Monday, Mar. 10, 1952

German Interpreter

Major Reinold von Thadden cut a fine figure as a German army officer, but he earned few laurels in Hitler's army. As occupation commander of Louvain in Belgium, he saved thousands of Belgian civilians from arrest and deportation. (Since the war's end, many have publicly thanked him.) In September 1944, just before the Allies recaptured Louvain, he calmly risked being shot by disobeying a direct SS order to execute Belgian hostages. "You know that I am a German officer," he replied. "You know that I am a Christian, too."

This week Reinold von Thadden, 60, was in the U.S. for a month-long lecture tour sponsored by the National Council of Churches. He brought evidence of revived Christian zeal among German laymen. The German Evangelical (Protestant) Church Congress--the Kirchentag--which Thadden founded 2 1/2 years ago, has become the strongest organization of Protestant laymen in Europe. More than 300,000, from Eastern as well as Western Germany, attended its Berlin rally last summer (TIME, July 23). "The layman," Thadden told a Chicago audience last week, "is ... in fact the essential interpreter of the Christian message in the battlefield of the world, in exactly that frontier region where world and church collide."

Bismarck, Not Hitler. In the beginning, Reinold von Thadden's world and his church were comfortably unified. His family were old East Prussian nobility with a strong religious tradition. His great-randfather made the family estate a famous center of pietism--at 31, a hitherto skeptical young Otto von Bismarck prayed for the first time in 15 years during a visit there. Reinold fell into the family tradition, became a lay leader of the Pomeranian state church.

When Hitler came to power, Thadden realized the change and the challenge. Throughout the '30s he denounced Naziism in the church synods, but he was too good a Junker not to enter Hitler's army when he was called up, on the strength of his World War I service, in 1940. He was released from duty in 1944, after his sister Elizabeth was beheaded for complicity in the Hitler bomb plot.

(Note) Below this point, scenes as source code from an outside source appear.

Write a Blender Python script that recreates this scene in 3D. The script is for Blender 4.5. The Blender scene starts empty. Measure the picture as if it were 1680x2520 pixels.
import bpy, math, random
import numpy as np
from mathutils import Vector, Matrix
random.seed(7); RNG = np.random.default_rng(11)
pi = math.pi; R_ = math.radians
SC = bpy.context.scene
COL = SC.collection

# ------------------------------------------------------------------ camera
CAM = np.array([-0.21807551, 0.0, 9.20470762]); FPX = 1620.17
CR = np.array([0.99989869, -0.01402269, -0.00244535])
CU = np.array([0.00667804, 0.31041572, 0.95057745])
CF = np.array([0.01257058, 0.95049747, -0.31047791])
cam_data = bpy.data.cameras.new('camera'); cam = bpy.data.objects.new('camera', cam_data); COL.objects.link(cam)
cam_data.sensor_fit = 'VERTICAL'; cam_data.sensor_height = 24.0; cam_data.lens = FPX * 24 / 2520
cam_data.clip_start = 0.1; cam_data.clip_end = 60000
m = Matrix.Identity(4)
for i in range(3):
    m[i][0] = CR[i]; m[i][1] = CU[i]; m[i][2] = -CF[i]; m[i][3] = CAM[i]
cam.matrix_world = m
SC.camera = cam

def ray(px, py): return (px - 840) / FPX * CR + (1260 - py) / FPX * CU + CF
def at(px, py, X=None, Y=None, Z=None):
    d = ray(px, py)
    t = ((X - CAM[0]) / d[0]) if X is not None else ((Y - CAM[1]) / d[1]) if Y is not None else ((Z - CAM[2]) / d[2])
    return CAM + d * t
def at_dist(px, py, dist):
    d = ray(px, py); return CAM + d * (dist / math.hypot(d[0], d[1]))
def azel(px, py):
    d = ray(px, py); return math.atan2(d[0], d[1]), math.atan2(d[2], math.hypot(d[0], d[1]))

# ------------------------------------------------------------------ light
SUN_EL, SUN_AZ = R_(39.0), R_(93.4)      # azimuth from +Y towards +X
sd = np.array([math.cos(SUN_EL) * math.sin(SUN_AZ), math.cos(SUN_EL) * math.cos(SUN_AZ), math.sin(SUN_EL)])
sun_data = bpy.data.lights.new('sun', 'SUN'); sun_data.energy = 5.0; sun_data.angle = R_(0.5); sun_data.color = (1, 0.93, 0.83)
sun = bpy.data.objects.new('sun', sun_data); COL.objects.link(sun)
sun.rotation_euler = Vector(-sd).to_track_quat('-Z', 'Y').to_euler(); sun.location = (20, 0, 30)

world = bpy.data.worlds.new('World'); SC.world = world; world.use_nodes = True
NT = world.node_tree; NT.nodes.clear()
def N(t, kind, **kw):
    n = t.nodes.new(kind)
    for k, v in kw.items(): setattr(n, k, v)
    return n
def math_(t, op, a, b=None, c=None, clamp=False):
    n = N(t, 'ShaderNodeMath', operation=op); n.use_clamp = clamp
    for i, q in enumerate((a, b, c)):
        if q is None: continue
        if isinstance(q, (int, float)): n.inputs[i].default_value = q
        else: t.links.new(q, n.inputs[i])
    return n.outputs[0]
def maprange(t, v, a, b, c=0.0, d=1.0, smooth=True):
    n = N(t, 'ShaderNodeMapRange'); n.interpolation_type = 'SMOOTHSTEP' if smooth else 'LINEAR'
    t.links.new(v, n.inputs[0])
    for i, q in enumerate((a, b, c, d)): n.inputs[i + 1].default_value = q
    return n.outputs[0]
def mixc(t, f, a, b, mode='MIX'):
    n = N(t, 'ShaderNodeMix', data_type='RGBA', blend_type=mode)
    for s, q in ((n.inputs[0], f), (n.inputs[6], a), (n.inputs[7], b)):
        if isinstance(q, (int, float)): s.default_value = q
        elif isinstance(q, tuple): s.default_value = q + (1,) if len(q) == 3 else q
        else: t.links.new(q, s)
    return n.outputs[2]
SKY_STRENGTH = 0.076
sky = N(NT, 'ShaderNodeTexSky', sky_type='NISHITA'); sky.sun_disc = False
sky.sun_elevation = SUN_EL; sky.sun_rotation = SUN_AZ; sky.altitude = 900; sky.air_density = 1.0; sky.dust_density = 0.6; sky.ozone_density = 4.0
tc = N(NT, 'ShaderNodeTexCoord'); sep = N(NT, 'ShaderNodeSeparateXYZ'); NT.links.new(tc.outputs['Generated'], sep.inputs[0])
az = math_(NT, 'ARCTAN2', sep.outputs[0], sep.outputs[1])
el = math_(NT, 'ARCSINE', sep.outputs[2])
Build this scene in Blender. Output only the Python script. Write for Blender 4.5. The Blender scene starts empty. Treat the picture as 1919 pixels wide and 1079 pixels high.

In the spring of 1945, the Russians arrested Landowner von Thadden and sent him to Arctic Russia, with other German prisoners, for eight months. To help his fellow prisoners, he began to give short prayer services in the camp. Before long, nearly everyone was attending. Says Thadden: "Then & there I discovered that the modern young generation, whether they are pro-Nazis, or Communists, or "intellectuals, are all human beings with a great longing for something that will provide a background for their lives."

A Deeper Power. In 1949 he set about organizing the new laymen's movement. His aim: "To call upon Protestant lay-Christians to assume . . . responsibility in all provinces of public life." Although Thadden was once active in practical politics (as a Conservative deputy in the prewar Reichstag), he does not want to convert the Kirchentag into a political party.

The goal of the Kirchentag is an active Christianity outside the churches as well as in them--one not so capable of being captured by a totalitarian government as it was in 1933. "The layman who is trying to be as much like a clergyman as possible," Thadden says, "is not the person we need, but the layman who recognizes his Christian vocation in his daily work . . . That is political power in a deeper sense."